Natalie Cunningham, the owner and director of Native Swimwear Australia, showed a colourful collection of swim, jewellery and activewear – all made with recycled marine plastics.
In 2015 Native Swimwear became the first Aboriginal brand to show at New York Fashion Week, and Cunningham’s eye-catching designs featuring prints drawn from the work of indigenous artists made it easy to see why she was selected.
Based on Gubbi Gubbi country in the subtropical foothills of the Glasshouse Mountains, her bold and colourful swimwear reflects its origins on Queensland’s Sunshine Coast, from where she has refined her poolside-glam aesthetic.
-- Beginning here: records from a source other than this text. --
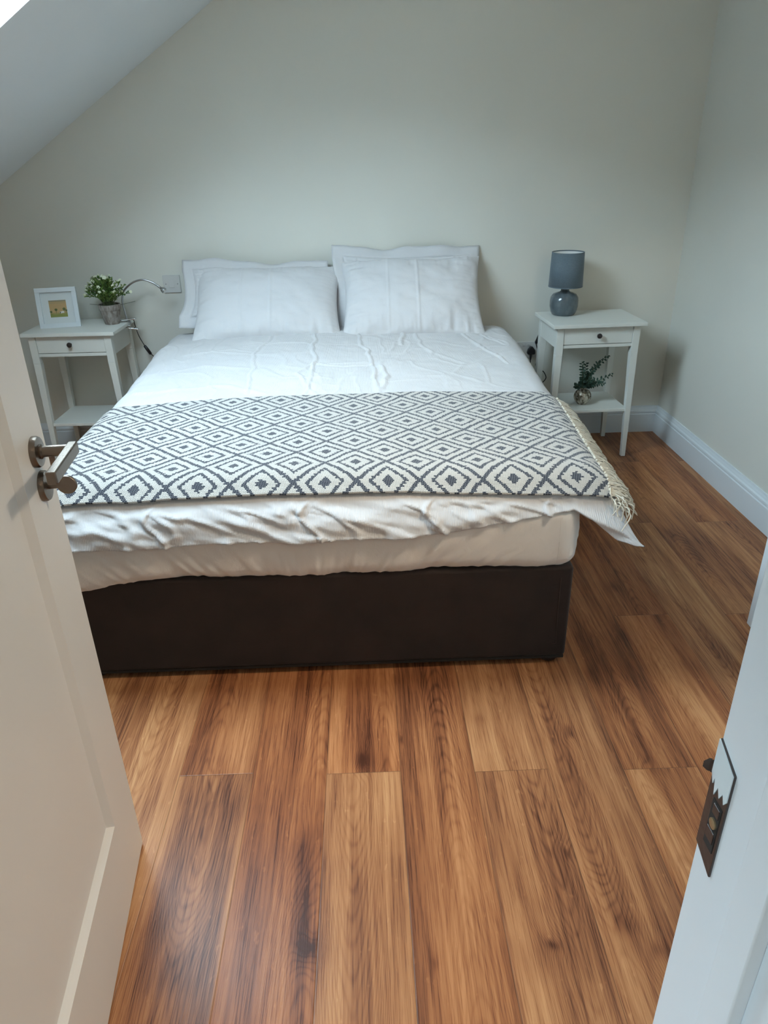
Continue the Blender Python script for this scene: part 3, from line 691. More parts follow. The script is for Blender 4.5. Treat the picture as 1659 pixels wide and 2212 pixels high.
# duvet: one surface function in unrolled coordinates (x', y'), shared by the throw lying on it
FL, RS, RF = -.905, .10, .090
YFRONT = 1.93
_ov = np.linspace(0, .40, 401); _an = np.radians(45)*sstep(0, .12, _ov) + np.radians(26)*sstep(.15, .22, _ov)
_fy = np.concatenate([[0], np.cumsum(np.cos(_an[:-1])*.001)]); _fz = np.concatenate([[0], np.cumsum(np.sin(_an[:-1])*.001)])
def fr_x(y): return .602 + .040*sstep(1.75, 2.7, y)
def base_h(x, y):
    h = .612 + .052*sstep(2.5, 3.5, y) + .012*np.cos(np.clip((x+.13)/.85, -1, 1)*pi/2)
    return h
def drape(xp, yp, amp=1., off=0.):
    xp = np.asarray(xp, float); yp = np.asarray(yp, float)
    xp, yp = np.broadcast_arrays(xp, yp)
    FR = fr_x(yp)
    # sides
    def roll(over, r):
        a = np.clip(over/r, 0, pi/2); ext = np.maximum(over-r*pi/2, 0)
        return (r+off)*np.sin(a)+ext*.10, r*(1-np.cos(a))+ext*.995 - off*(np.cos(a)) , a
    oR = np.maximum(xp-FR, 0); oL = np.maximum(FL-xp, 0); oF = np.maximum(YFRONT-yp, 0)
    rx, rz, ra = roll(oR, RS); lx, lz, la = roll(oL, RS); fa = np.interp(oF, _ov, _an); fy = np.interp(oF, _ov, _fy)+off*np.sin(fa); fz = np.interp(oF, _ov, _fz)-off*np.cos(fa)
    rz = rz+off; lz = lz+off; fz = fz+off
    X = np.clip(xp, FL, FR) + np.where(oR > 0, rx, 0) - np.where(oL > 0, lx, 0)
    Yb = np.maximum(yp, YFRONT) - np.where(oF > 0, fy, 0)
    # corners: the hanging cloth spreads outwards instead of dropping twice
    cr = np.sqrt(np.clip(oR, 0, 1)*np.clip(oF, 0, 1))
    cl = np.sqrt(np.clip(oL, 0, 1)*np.clip(oF, 0, 1))
    sd = np.where(oR > 0, rz, 0)+np.where(oL > 0, lz, 0); fd = np.where(oF > 0, fz, 0)
    drop = np.sqrt(sd*sd+fd*fd+1e-12)
    Z = base_h(np.clip(xp, FL, .66), yp) - drop + off
    return X, Yb, Z, oR, oL, oF, cr, cl
CREASES = [([(-.243,3.62),(-.235,3.25),(-.222,3.02),(-.232,2.86),(-.238,2.62)], .007, .0085), ([(-.42,3.62),(-.455,3.35),(-.50,3.17),(-.48,3.0),(-.46,2.7)], .006, .006),
           ([(-.03,3.62),(-.02,3.35),(.015,3.1),(.030,2.9),(.045,2.62)], .007, .0085), ([(.165,3.6),(.175,3.42),(.165,3.28)], .009, .009), ([(.24,3.6),(.235,3.45),(.26,3.25),(.29,3.15)], .008, .006),
           ([(.40,3.6),(.47,3.4),(.53,3.2),(.60,3.0)], .006, .006), ([(.47,3.6),(.56,3.42),(.63,3.25)], .006, .005), ([(-.23,3.03),(-.1,2.98),(.03,3.0)], .006, .005),
           ([(-.25,3.30),(-.12,3.31),(0,3.29)], .006, .0025), ([(-.55,3.30),(-.40,3.33),(-.26,3.31)], .006, .0025), ([(-.8,3.22),(-.6,3.26),(-.5,3.2)], .010, .003), ([(-.85,3.0),(-.7,3.06),(-.5,3.0)], .012, .003),
           ([(-.22,3.02),(-.29,2.9),(-.23,2.72),(-.16,2.62)], .008, .006), ([(.06,2.98),(.08,2.85),(.05,2.70)], .010, .009), ([(.31,3.12),(.42,3.0),(.36,2.86),(.45,2.75)], .010, .003), ([(-.44,2.98),(-.34,2.86),(-.15,2.84)], .010, .003),
           ([(-.9,2.75),(-.6,2.82),(-.5,2.76),(-.4,2.70)], .014, .004), ([(.1,3.3),(.3,3.34),(.45,3.25)], .012, .003)]
def relief(xp, yp):
    w = fbm(xp*3.1, yp*2.7, 3)*.012 + fbm(xp*9, yp*8+4, 3)*.0065
    rid = 1-np.abs(fbm(xp*6.5+3*fbm(xp*4, yp*4, 1), yp*5.5+9, 2))*4.5; w = w + np.clip(rid, 0, 1)**3*.0035
    jx = fbm(xp*11, yp*11+30, 2)*.022
    for pts, wd, h in CREASES:
        d = seg_dist(xp+jx, yp+jx*.4, pts); w = w + h*np.exp(-(d/wd)**2) - h*.35*np.exp(-(d/(wd*3.2))**2)
    return w
ER = [(-1.05, .250), (-.82, .245), (-.57, .248), (-.133, .240), (.05, .245), (.20, .235), (.40, .205), (.57, .170), (.62, .20), (.66, .25), (.76, .27)]
def duvet():
    R = empty('duvet', (-.15, 2.7, .60)); tag(R, 'crumpled white seersucker duvet spread over the bed beneath the patterned throw', 'duvet')
    nx, ny = 420, 430
    sx = np.linspace(0, 1, nx); sy = np.linspace(0, 1, ny)
    U, V = np.meshgrid(sx, sy, indexing='ij')
    yend = 3.66 + .02*fbm(U*6, U*0, 2)
    yq = 1.70 + 1.95*V
    xr = .602+.157+.02+.10*sstep(1.85, 2.3, yq); xl = FL-.157-.12
    xp = xl + (xr-xl)*U
    ext = np.interp(xp, [e[0] for e in ER], [e[1] for e in ER]) + .012*fbm(xp*5, xp*0+8, 2)
    y0 = YFRONT - ext
    yp = y0 + (yend-y0)*V**1.0
    X, Y, Z, oR, oL, oF, cr, cl = drape(xp, yp)
    under = sstep(2.60, 2.72, yp)      # smooth where the throw lies on it
    rel = relief(xp, yp)
    rr = rel*(.18 + .82*np.maximum(under, np.where(oR+oL > .10, .8, 0)))
    Z = Z + rr*np.clip(1-oF/.12, 0, 1)
    # wrinkled front face: long lateral folds, and package creases
    fold = .010*fbm(xp*5+40, (yp+xp*.25)*34, 3) + .014*fbm(xp*3.2, (yp-xp*.3)*20+7, 2)
    fold += .008*np.clip(1-np.abs(fbm(xp*8+2, (yp+.4*xp)*26, 2))*5, 0, 1)
    for cx_ in (-.60, -.17, .18, .52): fold += .010*np.exp(-((xp-cx_+.03*np.sin(yp*40))/.006)**2)
    k = sstep(.11, .16, oF)
    Y = Y - np.maximum(fold, -.006)*k 
    # small loose folds at the sides
    X = X + np.where(oR > .05, 1, 0)*(.010*fbm(yp*7, oR*9, 2))*sstep(.05, .12, oR)
    # free front right corner: flares outwards to a point
    g = np.exp(-(((xp-xr)/.16)**2 + ((yp-y0)/.16)**2))*sstep(.58, .74, xp)
    tgt = np.array([.752, 1.715, .452])
    X = X + (tgt[0]-X)*g; Y = Y + (tgt[1]-Y)*g; Z = Z + (tgt[2]-Z)*g
    P = np.stack([X, Y, Z], -1)
    o = grid_mesh('duvet_cover', P, M['duvet'], R, np.stack([xp, yp], -1), loc=(-.15, 2.7, .60), thick=.006)
    return o
duvet()

def throw():
    R = empty('throw_blanket', (-.15, 2.2, .63)); tag(R, 'navy and cream diamond patterned woven throw lying across the foot of the bed', 'throw blanket')
    nx, ny = 340, 190
    U, V = np.meshgrid(np.linspace(0, 1, nx), np.linspace(0, 1, ny), indexing='ij')
    def tx(U, V): return (-1.045+.0*V) + (.672+.046*V+1.045)*U
    xp = tx(U, V)
    yb = np.interp(xp, [-1.0, -.5, 0, .4, .7], [1.815, 1.820, 1.820, 1.808, 1.792]) + .004*fbm(xp*9, xp*0, 2)
    ye = np.interp(xp, [-1., -.94, -.5, .3, .72], [2.545, 2.575, 2.618, 2.622, 2.610]) + .003*fbm(xp*7, xp*0+4, 2)
    yp = yb+(ye-yb)*V
    off = .011
    X, Y, Z, oR, oL, oF, cr, cl = drape(xp, yp, off=off)
    Z = Z + relief(xp, yp)*.18*np.clip(1-oF/.12, 0, 1) + .0035*fbm(xp*6, yp*5+50, 2)
    edge = sstep(.0, .03, V); Y = Y - .004*(1-edge)
    P = np.stack([X, Y, Z], -1)
    grid_mesh('blanket_cloth', P, M['throw'], R, np.stack([xp, yp], -1), loc=(-.15, 2.2, .63), thick=.006)
    # knotted fringe down both short ends
    rnd = random.Random(5)
    for side in (1, -1):
        m = MB(); n = 66
        for i in range(n):
            v = (i+.5)/n
            for s in range(7):
                vv = v + rnd.uniform(-.008, .008); L = rnd.uniform(.050, .085); dy = rnd.uniform(-.022, .018)
                u = 1.0 if side > 0 else 0.
                x0 = float(tx(u, vv)); y0 = float(1.795+(2.605-1.795)*vv) if side > 0 else float(1.815+(2.55-1.815)*vv)
                pts = []
                for q in range(7):
                    t = q/6; xx = x0 + side*(L*t-.006); yy = y0 + dy*t + .004*sin(9*t+i+s)
                    a = drape(np.array([xx]), np.array([yy]), off=.012+.016*sin(pi*t*.8)*rnd.uniform(.3, 1.))
                    px, py, pz = float(a[0][0]), float(a[1][0]), float(a[2][0])
                    if side > 0: px += .030*t*t
                    else: px -= .012*t*t
                    pts.append((px+.15, py-2.2, pz-.63))
                m.tube(pts, [.0024, .0024, .0021, .0019, .0017, .0014, .0010], 5)
            # knot
            m.ball(tuple(Vector(pts[0])+Vector((side*.004, 0, .002))), .0052, 6, 4)
        # loose tangle hanging from the front corner
        if side > 0:
            for s in range(16):
                a = drape(np.array([.69+rnd.uniform(-.02, .02)]), np.array([1.80+rnd.uniform(-.03, .03)]), off=.016)
                p = Vector((float(a[0][0]), float(a[1][0]), float(a[2][0]))); e = p + Vector((rnd.uniform(-.02, .04), rnd.uniform(-.06, 0), rnd.uniform(-.05, -.02)))
                mid = (p+e)/2 + Vector((rnd.uniform(-.015, .02), -.012, .018)); pts = spline([p, mid, e], 5)
                m.tube([q-Vector((-.15, 2.2, .63)) for q in pts], .0019, 5)
        f = m.build('fringe', M['fringe'], R); f['kind'] = 'stuff'; f['label'] = 'cream knotted cotton fringe'
throw()

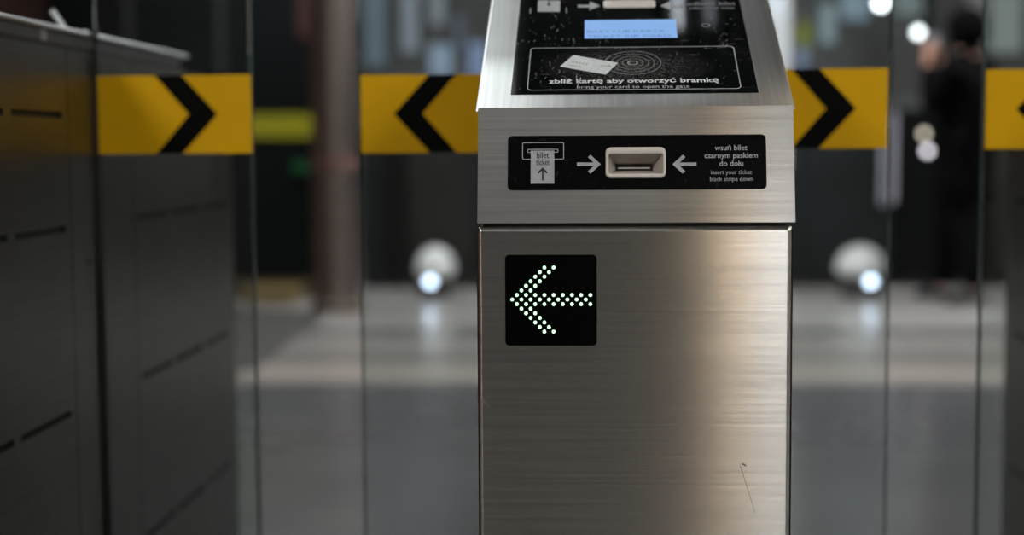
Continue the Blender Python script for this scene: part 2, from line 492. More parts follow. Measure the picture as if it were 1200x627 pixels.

Few designers at Australian Fashion Week distilled the concept of resort wear better than Lillardia Briggs-Houston. Easy tan wrap dresses, billowy bottle green blouses with silky wide leg trousers and midriff-baring print tops with cotton miniskirts were among the pieces the Wiradjuri Yorta Yorta Gangulu designer showed as part of the First Nations Fashion and Design runway.
Each Ngarru Miimi garment was hand-dyed and hand-painted, featuring motifs passed down to Briggs-Houston over three generations on country. She now plans to establish a screen printing facility to employ and upskill the local community.
“The ethos of Ngali is that you can wear the clothes anywhere.”
So says Denni Francisco of her easy wrap dresses, flowing trousers and button-down shirts, all featuring prints translated from artwork by Lindsay Malay from the Warmun Art Centre in Ngali.
In a soft palette of dove greys, ochres, taupe and sky blue, several of the garments featured collars and shoulder straps embroidered by artisans in India. Accessorised with long print scarves that fluttered as models made their way down the runway, the silhouettes and shades of Francisco’s collection as part of the Indigenous Fashion Projects runway show were indeed as wearable as she promised.